The Other Side, Grieve’s solo exhibition, is predominantly oil paintings inspired by the landscape of East Lothian, including the Bass Rock (below) and Berwick Law (above).
The large-scale paintings will fill the 100ft long space which opens out onto the surrounding parkland and wildflower meadows.
Grieve said he was interested in the social politics of land and the fight for right-to-roam laws in England similar to those which already exist in Scotland.
“I endeavour to explore the urgency of returning to more natural ways, responding to the consequences industrialisation has borne and the negative impact we are a race are having on the planet” he said. “There has never been a more vital time to understand the importance of nature.”
Grieve added: “My time at Colstoun was peaceful and empowering. Being able to live and work in a totally new place with such vast lands to get lost in cleared my mind while painting.
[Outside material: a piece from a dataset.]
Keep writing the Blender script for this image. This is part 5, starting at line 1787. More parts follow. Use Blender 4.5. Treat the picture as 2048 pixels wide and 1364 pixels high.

It opened me to this other side of life and creativity and was a marked contrast to city painting.”
Alongside the opening of the new gallery, the house will open a café serving tea, coffee and cakes.
Visitors will also be able to visit the gardens, which are in the process of long-term restoration, the Walled Garden which produces seasonal fruit and vegetables, and the 100 acres of Victorian parkland which surround the house, 50 of which have been turned into wild meadow over the last three years.